Have you ever been a little stumped when someone asked how you would describe your work relationship with a coworker?
Developing and maintaining strong relationships is a key part of organizational success. You have to be able to network internally within your company to exert influence and make things happen and good relationships will always facilitate your ability to do this.
I had a female client who struggled to summarize how she felt about a colleague. She admired his experience, work ethic, creativity, and communication skills, but just didn’t feel confident about the nature of her connection with him.
He displayed some good leadership traits but there were other things about the relationship that made her cautious and uncomfortable in her dealing with him. So I asked her the following…
When you disagree with him:
- Does it stay focused on getting the best solution or is it about his solution?
- Does it often begin to feel like he takes it personally when it should just be business?

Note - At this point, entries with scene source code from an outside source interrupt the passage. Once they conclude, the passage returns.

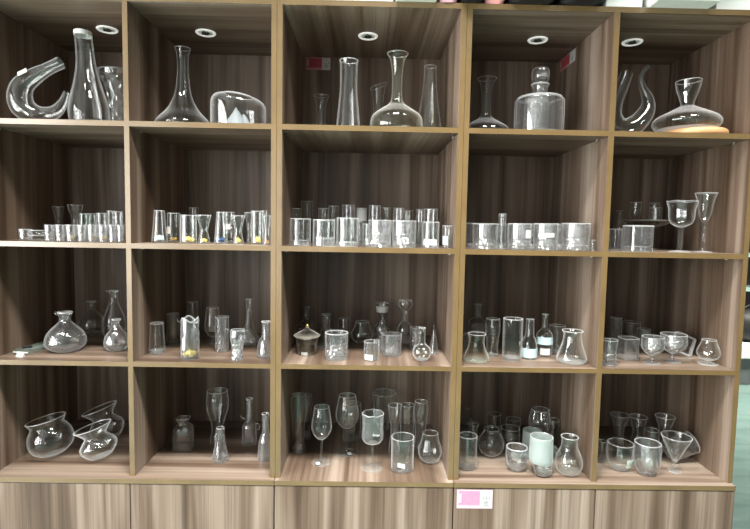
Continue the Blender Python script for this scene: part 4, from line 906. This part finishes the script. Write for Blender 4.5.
# short-stemmed cone glass and a faceted tumbler lying beside it
goblet('martini_glass', 'martini', MART[0], MART[1], ZS4+.0007, .128, .050, 'cone-shaped short-stemmed cocktail glass, front right of bottom shelf, far right bay', 'glass', {'stem': .2, 'foot': .46, 'sr': .0062, 'style': 'short', 'base': .14, 'wall': .002})
G('faceted_tumbler', 'tumbler', LIE[0], LIE[1], ZS4+.002, .098, .041, 'faceted tumbler tipped over against the cocktail glass, far right bay', 'glass', {'tilt': 68, 'mat': 'crystal', 'facet': (8, 0, 1), 'seg': 48, 'wall': .003, 'base': .12})

# ---------------------------------------------------------------- shelving units
ZR = [2.2111, (1.8364, 1.8191), (1.4410, 1.4241), (1.0447, 1.0287)]
dark = True
shelving('wide two-bay walnut shelving unit at left, left of the single-bay unit', -1.2737, -.3066, [(-.7983, -.7818)], ZR, 'wood_x',
         [(-.969, .245), (-.614, .255)], [], [(-1.2737, -.7905), (-.7905, -.3066)], 0)
shelving('narrow single-bay walnut shelving unit standing between the two wide ones', -.3056, .3016, [], ZR, 'wood_y',
         [(-.017, .25)], [((-.275, .4978, 2.158), (1, 0, 0), (0, 0, 1), .102, .051, True)], [(-.3056, .3016)], 0)
shelving('wide two-bay walnut shelving unit at right with a pink notice on its door', .3026, 1.2671, [(.7779, .7956)], ZR, 'wood_x',
         [(.611, .25), (.963, .25)], [((.7778, .468, 2.160), (0, -1, 0), (0, 0, 1), .158, .046, True), ((.3135, -.0176, .5595), (1, 0, 0), (0, 0, 1), .122, .066, False)],
         [(.3026, .787), (.787, 1.2671)], 0)

# ---------------------------------------------------------------- things on top of the shelving
ZT = 2.2288
def carton(name, x0, x1, y0, y1, h, mat, label, cat='box', rz=0, flap=True):
    cx, cy = (x0+x1)/2, (y0+y1)/2
    ob = link(name, boxbm(x0-cx, x1-cx, y0-cy, y1-cy, 0, h, bev=.004), mat, None, (cx, cy, ZT), rot=(0, 0, rz))
    if flap:
        link('lid', boxbm(x0-cx-.003, x1-cx+.003, y0-cy-.003, y1-cy+.003, h-.045, h+.003, bev=.003), mat, ob)
    return tag(ob, label, cat)
carton('storage_box', -.158, .064, .004, .30, .16, 'carton', 'long white box on top of the single-bay unit, set back from its edge')
carton('storage_box', .072, .203, -.055, .25, .17, 'carton', 'shorter white box jutting over the front edge of the single-bay unit')
carton('storage_box', .750, .868, .004, .30, .18, 'carton', 'narrow pale box right of the black bags on the right-hand unit')
carton('storage_box', .885, 1.082, -.058, .28, .19, 'carton', 'pale box jutting over the front edge of the right-hand unit')
carton('storage_box', 1.128, 1.262, .010, .30, .15, 'carton', 'pale box turned askew at the right end on top of the shelving', rz=-.09)
def bag(x0, x1, y0, y1, h, mat, label, strap=True):
    cx, cy = (x0+x1)/2, (y0+y1)/2; bm = bmesh.new()
    bmesh.ops.create_cube(bm, size=1); bmesh.ops.subdivide_edges(bm, edges=bm.edges[:], cuts=5, use_grid_fill=True)
    for v in bm.verts:
        x, y, z = v.co*2; k = 1-.10*(abs(x)**3*abs(z)**3)-.08*abs(y)**3*abs(z)**3
        q = .012*sin(5*x+3*z+cx*30)
        v.co = Vector((x*k*(x1-x0)/2, (y*k*(y1-y0)/2)+q*(1-abs(y)), (z*(1-.10*abs(x)**4)*.5+.5)*h))
    dz = min(v.co.z for v in bm.verts); bmesh.ops.translate(bm, vec=(0, 0, -dz), verts=bm.verts[:])
    ob = link('cloth_bag', bm, mat, None, (cx, cy, ZT), 60)
    if strap:
        w = (x1-x0)*.22
        link('handle', sweep_bm([(w*cos(a), 0, h-.012+.05*sin(a), .006) for a in [pi*k/12 for k in range(13)]], None, 10), mat, ob, smooth=60)
    return tag(ob, label, 'bag')
bag(.208, .272, -.012, .14, .09, 'pinkcloth', 'pink soft bag above the upright between middle and right units', False)
bag(.277, .352, -.062, .20, .14, 'black', 'small black bag jutting out between the two pink bags')
bag(.357, .425, -.006, .16, .10, 'coral', 'coral pink soft bag between the two black bags', False)
bag(.430, .588, -.050, .26, .18, 'black', 'large black bag in the middle on top of the right-hand unit')
bag(.596, .742, -.056, .26, .17, 'black', 'black bag directly left of the narrow pale box')
# ---------------------------------------------------------------- the room
RX0, RX1, RY0, RY1, RZ = -3.4, 5.4, -5.2, 4.3, 3.1
def slab(name, *a, mat='wall'): return struct(link(name, boxbm(*a), mat))
slab('floor', RX0-.1, RX1+.1, RY0-.1, RY1+.1, -.06, 0, mat='stone')
slab('ceiling', RX0-.1, RX1+.1, RY0-.1, RY1+.1, RZ, RZ+.06, mat='ceil')
slab('wall_back', RX0-.1, RX1+.1, RY1, RY1+.1, 0, RZ, mat='darkwall')
slab('wall_front', RX0-.1, RX1+.1, RY0-.1, RY0, 0, RZ)
slab('wall_right', RX1, RX1+.1, RY0, RY1, 0, RZ)
# left wall with a wide window opening
bm = bmesh.new()
WY0, WY1, WZ0, WZ1 = -4.4, -.35, .3, 2.9
box(bm, RX0-.1, RX0, RY0, WY0, 0, RZ); box(bm, RX0-.1, RX0, WY1, RY1, 0, RZ); box(bm, RX0-.1, RX0, WY0, WY1, 0, WZ0); box(bm, RX0-.1, RX0, WY0, WY1, WZ1, RZ)
struct(link('wall_left', bm, 'wall'))
bm = bmesh.new()
for y in (WY0, (WY0*2+WY1)/3, (WY0+WY1*2)/3, WY1-.05): box(bm, RX0-.07, RX0-.02, y, y+.05, WZ0, WZ1)
box(bm, RX0-.07, RX0-.02, WY0, WY1, WZ0, WZ0+.05); box(bm, RX0-.07, RX0-.02, WY0, WY1, WZ1-.05, WZ1)
struct(link('window_1', bm, 'white'))

# low display bench beyond the shelving, with a bag on it, and a rack at the wall
e = empty('display_bench', (4.25, 3.6, 0)); tag(e, 'low grey display bench with thick white top, beyond the shelving at far right', 'bench')
link('plinth', boxbm(-1.0, .9, -.32, .32, 0, .27, bev=.006), 'counter', e)
link('bench_top', boxbm(-1.04, .94, -.36, .36, .272, .405, bev=.008), 'white', e)
bm = bmesh.new(); bmesh.ops.create_uvsphere(bm, u_segments=24, v_segments=16, radius=.5)
for v in bm.verts:
    v.co = Vector((v.co.x*.46, v.co.y*.34, max(-.42, v.co.z)*.36+.42*.36)); v.co.x *= 1+.06*sin(9*v.co.z*3)
ob = link('shoulder_bag', bm, 'black', None, (3.98, 3.5, .406), 60)
link('handle', sweep_bm([(.10*cos(a), 0, .27+.10*sin(a), .009) for a in [pi*k/12 for k in range(13)]], None, 10), 'black', ob, smooth=60)
tag(ob, 'rounded black bag lying on the white-topped bench at far right', 'bag')
e = empty('display_rack', (4.2, 4.14, 0)); tag(e, 'tall black display rack with mint glass shelves against the back wall', 'rack')
for sx in (-.62, .62):
    for sy in (-.12, .12): link('post', boxbm(sx-.015, sx+.015, sy-.015, sy+.015, 0, 1.9), 'plastic', e)
for z in (.86, 1.25, 1.64): link('shelf', boxbm(-.604, .604, -.13, .13, z, z+.045), 'mint', e)
link('back_board', boxbm(-.604, .604, .131, .14, .5, 1.9), 'plastic', e)

# ---------------------------------------------------------------- light
def area(name, loc, target, sx, sy, power, color=(1, 1, 1)):
    l = bpy.data.lights.new(name, 'AREA'); l.shape = 'RECTANGLE'; l.size = sx; l.size_y = sy; l.energy = power; l.color = color
    o = bpy.data.objects.new(name, l); col.objects.link(o); o.location = loc
    d = Vector(target)-Vector(loc); o.rotation_euler = d.to_track_quat('-Z', 'Y').to_euler()
    return o
EXPOSURE = 0.0
area('window daylight', (RX0-.09, (WY0+WY1)/2, (WZ0+WZ1)/2), (0, (WY0+WY1)/2, (WZ0+WZ1)/2), WY1-WY0-.1, WZ1-WZ0-.1, 350, (1, .985, .97))
area('shop door daylight', (-3.0, RY0+.03, 1.55), (-3.0, 0, 1.55), .7, 2.5, 42, (.98, .99, 1))  # unseen light panel added to whiten the left edge bands
for x, y, p in ((-2.0, -.95, 2), (-1.1, -.9, 22), (.0, -.9, 62), (1.1, -.95, 42), (2.2, -1.1, 12), (3.8, 2.4, 105), (0, 2.4, 20)):
    l = area('ceiling downlight', (x, y, RZ-.01), (x, y, 0), .55, .3, p, (.99, .97, .945))
    l.data.spread = radians(105)
for x in (-1.75, -1.25, -.75):  # unseen light strips added to draw bright streaks on the glasses
    area('shop front daylight', (x, RY0+.03, 1.5), (x, 0, 1.5), .09, 2.2, 5.5, (.97, .99, 1))

w = bpy.data.worlds.new('World'); scene.world = w; w.use_nodes = True
w.node_tree.nodes['Background'].inputs['Color'].default_value = (.75, .85, 1, 1)
w.node_tree.nodes['Background'].inputs['Strength'].default_value = 1.0

# ---------------------------------------------------------------- camera
cd = bpy.data.cameras.new('Camera'); cam = bpy.data.objects.new('Camera', cd); col.objects.link(cam)
cd.sensor_fit = 'HORIZONTAL'; cd.sensor_width = 36; cd.lens = 24.404
r, u, f = Vector((.99976844, -.01125433, .01834156)), Vector((-.01747006, .07317779, .99716589)), Vector((.01256463, .99725541, -.07296423))
m = Matrix((r, u, -f)).transposed().to_4x4(); m.translation = (0, -1.68, 1.508)
cam.matrix_world = m; cd.clip_start = .05
scene.camera = cam
scene.view_settings.view_transform = 'Standard'; scene.view_settings.look = 'None'
scene.view_settings.gamma = 1; scene.view_settings.use_curve_mapping = False
scene.view_settings.exposure = EXPOSURE
c = scene.cycles
c.max_bounces = 24; c.transmission_bounces = 24; c.transparent_max_bounces = 32; c.glossy_bounces = 8; c.diffuse_bounces = 4
c.sample_clamp_indirect = 6; c.use_denoising = True
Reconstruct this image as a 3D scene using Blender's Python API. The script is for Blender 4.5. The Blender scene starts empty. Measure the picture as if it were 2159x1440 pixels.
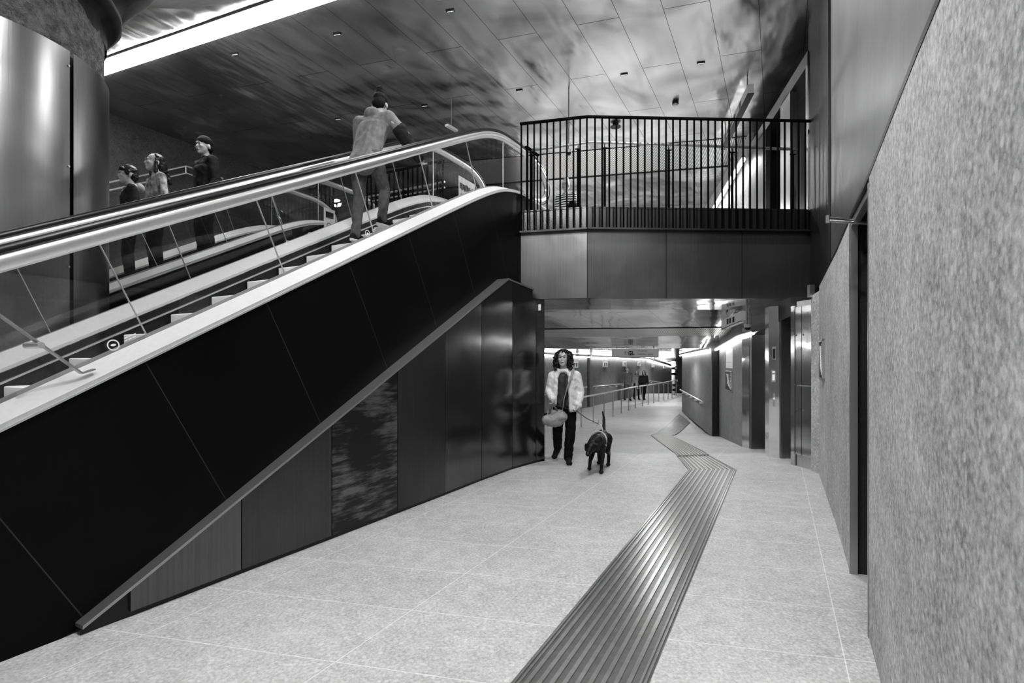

- Does he demonstrate a sincere interest in your perspectives?
How an individual manages agreements and disagreements is critical to success.
Do you feel he is:
- Reliable and dependable in doing what he says when he says he will?
- Gives you honest and candid feedback in a constructive manner when you ask for it?
- Will maintain a confidence you shared with him?
If you answered yes to all three of these questions, you can be sure you are well on your way to a trusting relationship.
Competing Demands of Trust and Agreement
Peter Block wrote a wonderful book, The Empowered Manager: Positive Political Skills at Work, and in Chapter 5 he creates a model that can assist us in dealing with these potentially competing demands of trust and agreement.
A few basics to consider:
Trust:
Trust takes time to develop and nurture and can be lost in a flash. You need to be consistent, assertive and politically adept at building a coalition to support your vision or goal.
But positive political skills end when you act in a sneaky or duplicitous fashion.
Those three questions above are good guidelines for the behavior that looks trustworthy to others. We must work on maintaining trust on an ongoing basis.
Agreement:
You can never expect blanket agreement from others. Those that profess to are often “Yes” people and that can be more dangerous than a cantankerous, “prove it to me” type because they want to agree more than exercise deliberate judgment.
What matters most is how we agree to disagree. This will become clearer as we examine the model Block created (pg. 137 – 160 from The Empowered Manager):
Let’s examine each of the 5 positions on this chart:
- Allies (High Trust / High Agreement): They share our vision or goals and want to achieve outcomes by behaving in a manner that is consistent with ours.
- Adversaries (Low Trust / Low Agreement): People only fall into this quadrant because we have failed to negotiate an agreement or build trust with them. This does not mean we haven’t tried hard to do this, but only that they won’t cooperate or have a radically different vision. If you confirm your Boss is an adversary, be prepared to move on. If a subordinate is an adversary, the nicest thing you can do is help them to move on.
- Bedfellows (High Agreement / Low Trust): They profess agreement with you on many topics, but you do not feel that you have a trusting relationship. There seems to be a lot of caution about their connection with us or with them voicing their candid opinion about our vision.
- Fence Sitters (Low Trust / Unknown Agreement): These are often the ultimate bureaucrats and operate out of pessimism and helplessness. They are often glib and seemingly effective communicators, but they consistently prevaricate about their positions. You have to try and flush them out to establish their position but are often not worth too much effort.
- Opponents (High Trust / Low Agreement): These are folks you trust but will often disagree. The name Opponent is an accurate but unfortunate one since our society teaches us to vanquish our opponents. But these are the people whose relationship you need to carefully cultivate because, since you trust them, they will beat up your idea and not you. That will usually mean that you end up with a better idea!
I hope you can use this model to reflect on your current relationships. With each person, for each task or initiative that comes, up you must:
- Exchange vision, purpose or goals;
- Affirm or negotiate an agreement;
- Affirm (or reaffirm) or negotiate trust.